Exercise> Write out, exactly as given, every line from the one holding "Reconstruct this image" to the one holding "SC.camera = cam", including both.

Material provided>
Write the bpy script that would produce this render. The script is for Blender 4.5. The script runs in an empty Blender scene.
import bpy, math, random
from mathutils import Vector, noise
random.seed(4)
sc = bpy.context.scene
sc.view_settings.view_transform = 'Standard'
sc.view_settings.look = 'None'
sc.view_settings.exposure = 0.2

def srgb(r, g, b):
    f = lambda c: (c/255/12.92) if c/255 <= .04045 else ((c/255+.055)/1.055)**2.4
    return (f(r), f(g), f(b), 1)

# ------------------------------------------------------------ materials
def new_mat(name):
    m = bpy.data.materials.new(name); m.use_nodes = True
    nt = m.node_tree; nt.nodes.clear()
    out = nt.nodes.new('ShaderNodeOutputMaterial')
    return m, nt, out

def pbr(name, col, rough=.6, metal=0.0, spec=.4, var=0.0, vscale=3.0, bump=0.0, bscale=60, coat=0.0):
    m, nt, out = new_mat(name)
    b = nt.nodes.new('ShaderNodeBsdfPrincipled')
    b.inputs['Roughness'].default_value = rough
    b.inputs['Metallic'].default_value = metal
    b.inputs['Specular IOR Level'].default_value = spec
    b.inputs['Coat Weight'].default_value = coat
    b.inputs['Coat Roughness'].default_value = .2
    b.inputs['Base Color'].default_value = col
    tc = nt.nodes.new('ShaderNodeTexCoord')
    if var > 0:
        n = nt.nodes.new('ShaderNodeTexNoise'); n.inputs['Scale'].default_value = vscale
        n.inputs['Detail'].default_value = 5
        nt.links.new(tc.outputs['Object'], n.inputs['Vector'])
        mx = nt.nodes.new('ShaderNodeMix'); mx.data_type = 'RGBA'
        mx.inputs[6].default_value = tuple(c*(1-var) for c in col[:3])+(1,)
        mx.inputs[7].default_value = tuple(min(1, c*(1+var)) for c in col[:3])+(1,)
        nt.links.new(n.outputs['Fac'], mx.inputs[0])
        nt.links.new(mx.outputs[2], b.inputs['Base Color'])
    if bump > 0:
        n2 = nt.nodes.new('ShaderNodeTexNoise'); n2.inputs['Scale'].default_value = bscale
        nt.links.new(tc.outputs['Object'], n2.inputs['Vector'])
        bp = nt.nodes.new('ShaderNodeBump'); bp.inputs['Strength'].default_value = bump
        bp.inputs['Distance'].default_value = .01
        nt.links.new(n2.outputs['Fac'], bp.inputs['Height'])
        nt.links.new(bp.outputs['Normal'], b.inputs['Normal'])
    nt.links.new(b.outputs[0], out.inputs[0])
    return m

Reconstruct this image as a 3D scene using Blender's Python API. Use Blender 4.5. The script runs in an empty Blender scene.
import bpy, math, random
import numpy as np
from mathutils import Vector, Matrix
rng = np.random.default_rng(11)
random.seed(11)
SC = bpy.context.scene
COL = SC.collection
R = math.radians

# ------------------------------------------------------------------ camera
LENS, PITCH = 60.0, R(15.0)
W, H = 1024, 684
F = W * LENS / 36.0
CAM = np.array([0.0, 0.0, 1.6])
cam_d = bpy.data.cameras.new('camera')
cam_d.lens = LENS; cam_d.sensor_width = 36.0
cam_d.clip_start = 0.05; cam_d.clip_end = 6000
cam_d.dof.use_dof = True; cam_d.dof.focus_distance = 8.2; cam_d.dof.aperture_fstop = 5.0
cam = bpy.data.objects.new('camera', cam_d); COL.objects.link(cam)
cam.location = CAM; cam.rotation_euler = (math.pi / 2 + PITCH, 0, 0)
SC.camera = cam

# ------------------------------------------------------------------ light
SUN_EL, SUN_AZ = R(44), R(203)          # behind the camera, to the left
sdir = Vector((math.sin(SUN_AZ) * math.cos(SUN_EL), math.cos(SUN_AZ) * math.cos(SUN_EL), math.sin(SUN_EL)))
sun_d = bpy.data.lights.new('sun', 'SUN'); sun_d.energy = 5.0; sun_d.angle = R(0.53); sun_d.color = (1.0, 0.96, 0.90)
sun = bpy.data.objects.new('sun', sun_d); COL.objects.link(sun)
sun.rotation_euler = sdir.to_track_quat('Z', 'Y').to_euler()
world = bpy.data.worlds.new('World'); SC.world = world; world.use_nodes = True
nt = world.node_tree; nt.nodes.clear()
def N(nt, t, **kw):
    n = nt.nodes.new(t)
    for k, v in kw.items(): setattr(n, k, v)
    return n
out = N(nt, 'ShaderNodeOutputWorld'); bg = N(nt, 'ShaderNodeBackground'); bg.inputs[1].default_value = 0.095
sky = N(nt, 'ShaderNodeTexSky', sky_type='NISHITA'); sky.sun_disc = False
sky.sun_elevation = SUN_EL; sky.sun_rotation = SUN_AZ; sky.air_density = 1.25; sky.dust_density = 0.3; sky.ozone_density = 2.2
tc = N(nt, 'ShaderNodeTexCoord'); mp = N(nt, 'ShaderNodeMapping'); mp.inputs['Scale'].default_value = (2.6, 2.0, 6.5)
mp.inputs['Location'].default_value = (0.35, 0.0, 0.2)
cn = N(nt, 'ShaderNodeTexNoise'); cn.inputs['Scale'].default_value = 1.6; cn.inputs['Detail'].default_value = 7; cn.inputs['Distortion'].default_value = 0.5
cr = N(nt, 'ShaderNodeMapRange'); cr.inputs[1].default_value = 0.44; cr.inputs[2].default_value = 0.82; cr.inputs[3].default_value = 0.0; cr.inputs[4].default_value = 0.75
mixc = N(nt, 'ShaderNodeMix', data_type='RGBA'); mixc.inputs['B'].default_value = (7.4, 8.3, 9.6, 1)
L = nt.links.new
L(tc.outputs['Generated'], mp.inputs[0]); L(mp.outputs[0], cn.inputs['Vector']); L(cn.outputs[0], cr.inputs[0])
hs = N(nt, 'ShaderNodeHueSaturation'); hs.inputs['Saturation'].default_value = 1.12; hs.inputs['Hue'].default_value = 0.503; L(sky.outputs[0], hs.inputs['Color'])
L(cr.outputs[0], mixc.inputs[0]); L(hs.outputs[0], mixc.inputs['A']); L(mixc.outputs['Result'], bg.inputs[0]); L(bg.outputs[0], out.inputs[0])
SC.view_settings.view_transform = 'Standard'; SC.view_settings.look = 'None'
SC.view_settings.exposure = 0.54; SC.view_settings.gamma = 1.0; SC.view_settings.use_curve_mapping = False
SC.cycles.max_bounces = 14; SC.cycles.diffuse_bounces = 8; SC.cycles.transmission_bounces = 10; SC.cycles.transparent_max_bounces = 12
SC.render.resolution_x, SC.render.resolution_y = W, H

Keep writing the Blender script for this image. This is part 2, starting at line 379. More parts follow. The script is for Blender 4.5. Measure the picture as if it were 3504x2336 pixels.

Answer to the task>
Reconstruct this image as a 3D scene using Blender's Python API. Use Blender 4.5. The script runs in an empty Blender scene.
import bpy, math, random
import numpy as np
from mathutils import Vector, Matrix
rng = np.random.default_rng(11)
random.seed(11)
SC = bpy.context.scene
COL = SC.collection
R = math.radians

# ------------------------------------------------------------------ camera
LENS, PITCH = 60.0, R(15.0)
W, H = 1024, 684
F = W * LENS / 36.0
CAM = np.array([0.0, 0.0, 1.6])
cam_d = bpy.data.cameras.new('camera')
cam_d.lens = LENS; cam_d.sensor_width = 36.0
cam_d.clip_start = 0.05; cam_d.clip_end = 6000
cam_d.dof.use_dof = True; cam_d.dof.focus_distance = 8.2; cam_d.dof.aperture_fstop = 5.0
cam = bpy.data.objects.new('camera', cam_d); COL.objects.link(cam)
cam.location = CAM; cam.rotation_euler = (math.pi / 2 + PITCH, 0, 0)
SC.camera = cam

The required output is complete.